---------- DATASET EXCERPT ----------

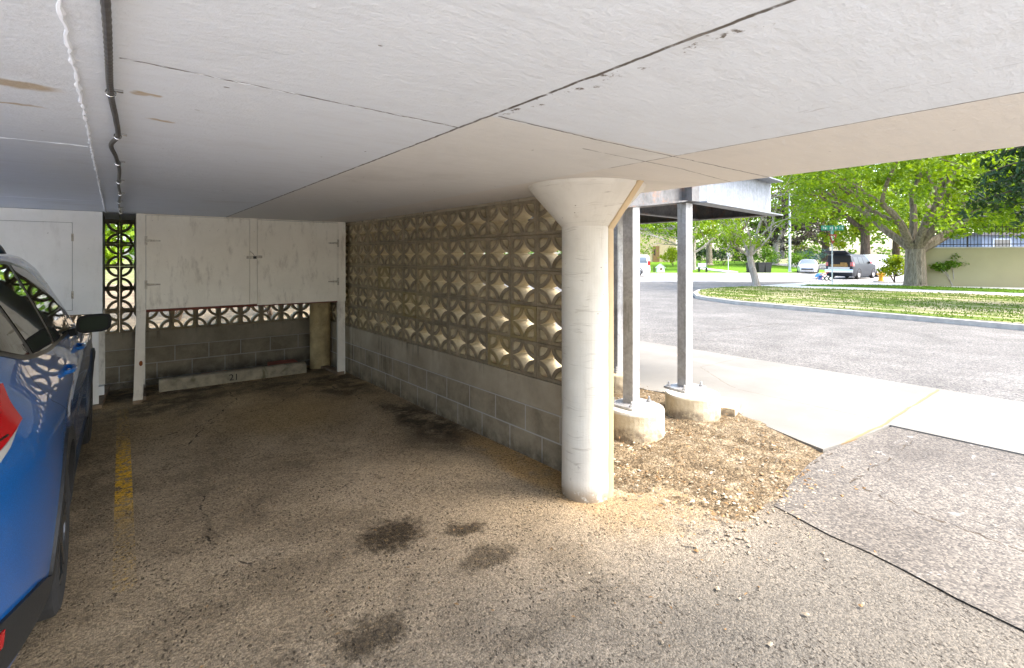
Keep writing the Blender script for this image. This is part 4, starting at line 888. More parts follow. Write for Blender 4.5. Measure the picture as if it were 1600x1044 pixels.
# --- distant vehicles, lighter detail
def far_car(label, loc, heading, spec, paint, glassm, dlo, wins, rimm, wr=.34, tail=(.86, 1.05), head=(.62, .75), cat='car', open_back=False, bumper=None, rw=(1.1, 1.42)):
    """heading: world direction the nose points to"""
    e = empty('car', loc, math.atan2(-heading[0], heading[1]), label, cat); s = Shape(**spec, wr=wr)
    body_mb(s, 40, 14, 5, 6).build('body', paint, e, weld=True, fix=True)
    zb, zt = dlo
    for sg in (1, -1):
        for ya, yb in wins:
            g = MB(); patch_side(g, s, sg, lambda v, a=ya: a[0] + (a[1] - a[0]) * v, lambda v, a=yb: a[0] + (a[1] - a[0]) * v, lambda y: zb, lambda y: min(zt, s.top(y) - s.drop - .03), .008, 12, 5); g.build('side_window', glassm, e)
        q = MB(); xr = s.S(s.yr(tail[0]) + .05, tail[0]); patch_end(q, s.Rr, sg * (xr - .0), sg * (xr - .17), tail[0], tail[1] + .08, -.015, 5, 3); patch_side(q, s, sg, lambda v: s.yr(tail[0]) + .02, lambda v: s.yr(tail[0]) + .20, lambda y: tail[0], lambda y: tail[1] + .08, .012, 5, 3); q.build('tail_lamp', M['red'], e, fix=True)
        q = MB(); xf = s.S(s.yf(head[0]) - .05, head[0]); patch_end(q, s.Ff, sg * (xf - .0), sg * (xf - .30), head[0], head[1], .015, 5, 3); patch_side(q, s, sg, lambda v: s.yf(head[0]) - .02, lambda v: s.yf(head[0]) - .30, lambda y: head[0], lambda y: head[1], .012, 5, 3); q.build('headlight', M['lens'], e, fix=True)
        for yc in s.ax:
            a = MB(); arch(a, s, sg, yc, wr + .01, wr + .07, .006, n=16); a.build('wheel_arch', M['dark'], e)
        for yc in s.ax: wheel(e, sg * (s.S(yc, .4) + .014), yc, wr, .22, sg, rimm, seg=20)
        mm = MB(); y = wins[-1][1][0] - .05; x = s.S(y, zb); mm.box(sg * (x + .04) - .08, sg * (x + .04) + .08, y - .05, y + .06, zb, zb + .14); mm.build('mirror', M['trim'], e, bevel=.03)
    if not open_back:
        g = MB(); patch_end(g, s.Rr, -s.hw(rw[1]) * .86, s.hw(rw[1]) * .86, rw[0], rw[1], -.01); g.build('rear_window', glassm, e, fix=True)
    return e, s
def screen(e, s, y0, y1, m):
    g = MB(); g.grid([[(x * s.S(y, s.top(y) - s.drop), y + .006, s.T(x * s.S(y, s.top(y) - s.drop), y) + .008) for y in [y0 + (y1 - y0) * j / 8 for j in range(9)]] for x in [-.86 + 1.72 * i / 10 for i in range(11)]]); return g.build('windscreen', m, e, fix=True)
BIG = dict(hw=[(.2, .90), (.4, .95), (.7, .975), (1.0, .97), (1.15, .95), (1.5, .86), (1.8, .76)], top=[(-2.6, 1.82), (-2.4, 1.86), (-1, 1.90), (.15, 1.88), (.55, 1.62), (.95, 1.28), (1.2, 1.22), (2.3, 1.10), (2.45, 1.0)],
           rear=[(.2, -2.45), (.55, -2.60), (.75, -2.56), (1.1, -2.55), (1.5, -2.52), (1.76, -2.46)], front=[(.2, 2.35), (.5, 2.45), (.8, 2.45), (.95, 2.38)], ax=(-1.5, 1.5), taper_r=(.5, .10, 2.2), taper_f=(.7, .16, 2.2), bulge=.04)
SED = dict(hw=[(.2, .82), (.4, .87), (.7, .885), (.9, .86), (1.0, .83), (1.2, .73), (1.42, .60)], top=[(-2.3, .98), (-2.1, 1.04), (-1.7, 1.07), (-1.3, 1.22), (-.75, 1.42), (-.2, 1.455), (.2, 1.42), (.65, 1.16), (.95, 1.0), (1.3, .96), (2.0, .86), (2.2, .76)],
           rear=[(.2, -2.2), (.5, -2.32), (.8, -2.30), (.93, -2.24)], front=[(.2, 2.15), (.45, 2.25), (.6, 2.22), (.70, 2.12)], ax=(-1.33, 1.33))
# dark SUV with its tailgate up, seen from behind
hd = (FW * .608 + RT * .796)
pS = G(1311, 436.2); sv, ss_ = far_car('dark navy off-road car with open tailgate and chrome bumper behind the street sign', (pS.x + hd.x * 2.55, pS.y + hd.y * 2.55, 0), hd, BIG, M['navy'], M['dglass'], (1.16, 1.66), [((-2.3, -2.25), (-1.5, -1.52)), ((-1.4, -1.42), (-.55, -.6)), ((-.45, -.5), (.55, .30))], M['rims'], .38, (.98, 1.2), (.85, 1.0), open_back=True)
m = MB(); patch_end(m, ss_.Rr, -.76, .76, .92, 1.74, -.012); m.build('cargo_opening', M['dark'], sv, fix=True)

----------

◆ THE EXERCISE ◆
What is needed is an exact reproduction of the data, pictures excluded.

◆ RESULT OF THIS TASK ◆
Keep writing the Blender script for this image. This is part 4, starting at line 888. More parts follow. Write for Blender 4.5. Measure the picture as if it were 1600x1044 pixels.
# --- distant vehicles, lighter detail
def far_car(label, loc, heading, spec, paint, glassm, dlo, wins, rimm, wr=.34, tail=(.86, 1.05), head=(.62, .75), cat='car', open_back=False, bumper=None, rw=(1.1, 1.42)):
    """heading: world direction the nose points to"""
    e = empty('car', loc, math.atan2(-heading[0], heading[1]), label, cat); s = Shape(**spec, wr=wr)
    body_mb(s, 40, 14, 5, 6).build('body', paint, e, weld=True, fix=True)
    zb, zt = dlo
    for sg in (1, -1):
        for ya, yb in wins:
            g = MB(); patch_side(g, s, sg, lambda v, a=ya: a[0] + (a[1] - a[0]) * v, lambda v, a=yb: a[0] + (a[1] - a[0]) * v, lambda y: zb, lambda y: min(zt, s.top(y) - s.drop - .03), .008, 12, 5); g.build('side_window', glassm, e)
        q = MB(); xr = s.S(s.yr(tail[0]) + .05, tail[0]); patch_end(q, s.Rr, sg * (xr - .0), sg * (xr - .17), tail[0], tail[1] + .08, -.015, 5, 3); patch_side(q, s, sg, lambda v: s.yr(tail[0]) + .02, lambda v: s.yr(tail[0]) + .20, lambda y: tail[0], lambda y: tail[1] + .08, .012, 5, 3); q.build('tail_lamp', M['red'], e, fix=True)
        q = MB(); xf = s.S(s.yf(head[0]) - .05, head[0]); patch_end(q, s.Ff, sg * (xf - .0), sg * (xf - .30), head[0], head[1], .015, 5, 3); patch_side(q, s, sg, lambda v: s.yf(head[0]) - .02, lambda v: s.yf(head[0]) - .30, lambda y: head[0], lambda y: head[1], .012, 5, 3); q.build('headlight', M['lens'], e, fix=True)
        for yc in s.ax:
            a = MB(); arch(a, s, sg, yc, wr + .01, wr + .07, .006, n=16); a.build('wheel_arch', M['dark'], e)
        for yc in s.ax: wheel(e, sg * (s.S(yc, .4) + .014), yc, wr, .22, sg, rimm, seg=20)
        mm = MB(); y = wins[-1][1][0] - .05; x = s.S(y, zb); mm.box(sg * (x + .04) - .08, sg * (x + .04) + .08, y - .05, y + .06, zb, zb + .14); mm.build('mirror', M['trim'], e, bevel=.03)
    if not open_back:
        g = MB(); patch_end(g, s.Rr, -s.hw(rw[1]) * .86, s.hw(rw[1]) * .86, rw[0], rw[1], -.01); g.build('rear_window', glassm, e, fix=True)
    return e, s
def screen(e, s, y0, y1, m):
    g = MB(); g.grid([[(x * s.S(y, s.top(y) - s.drop), y + .006, s.T(x * s.S(y, s.top(y) - s.drop), y) + .008) for y in [y0 + (y1 - y0) * j / 8 for j in range(9)]] for x in [-.86 + 1.72 * i / 10 for i in range(11)]]); return g.build('windscreen', m, e, fix=True)
BIG = dict(hw=[(.2, .90), (.4, .95), (.7, .975), (1.0, .97), (1.15, .95), (1.5, .86), (1.8, .76)], top=[(-2.6, 1.82), (-2.4, 1.86), (-1, 1.90), (.15, 1.88), (.55, 1.62), (.95, 1.28), (1.2, 1.22), (2.3, 1.10), (2.45, 1.0)],
           rear=[(.2, -2.45), (.55, -2.60), (.75, -2.56), (1.1, -2.55), (1.5, -2.52), (1.76, -2.46)], front=[(.2, 2.35), (.5, 2.45), (.8, 2.45), (.95, 2.38)], ax=(-1.5, 1.5), taper_r=(.5, .10, 2.2), taper_f=(.7, .16, 2.2), bulge=.04)
SED = dict(hw=[(.2, .82), (.4, .87), (.7, .885), (.9, .86), (1.0, .83), (1.2, .73), (1.42, .60)], top=[(-2.3, .98), (-2.1, 1.04), (-1.7, 1.07), (-1.3, 1.22), (-.75, 1.42), (-.2, 1.455), (.2, 1.42), (.65, 1.16), (.95, 1.0), (1.3, .96), (2.0, .86), (2.2, .76)],
           rear=[(.2, -2.2), (.5, -2.32), (.8, -2.30), (.93, -2.24)], front=[(.2, 2.15), (.45, 2.25), (.6, 2.22), (.70, 2.12)], ax=(-1.33, 1.33))
# dark SUV with its tailgate up, seen from behind
hd = (FW * .608 + RT * .796)
pS = G(1311, 436.2); sv, ss_ = far_car('dark navy off-road car with open tailgate and chrome bumper behind the street sign', (pS.x + hd.x * 2.55, pS.y + hd.y * 2.55, 0), hd, BIG, M['navy'], M['dglass'], (1.16, 1.66), [((-2.3, -2.25), (-1.5, -1.52)), ((-1.4, -1.42), (-.55, -.6)), ((-.45, -.5), (.55, .30))], M['rims'], .38, (.98, 1.2), (.85, 1.0), open_back=True)
m = MB(); patch_end(m, ss_.Rr, -.76, .76, .92, 1.74, -.012); m.build('cargo_opening', M['dark'], sv, fix=True)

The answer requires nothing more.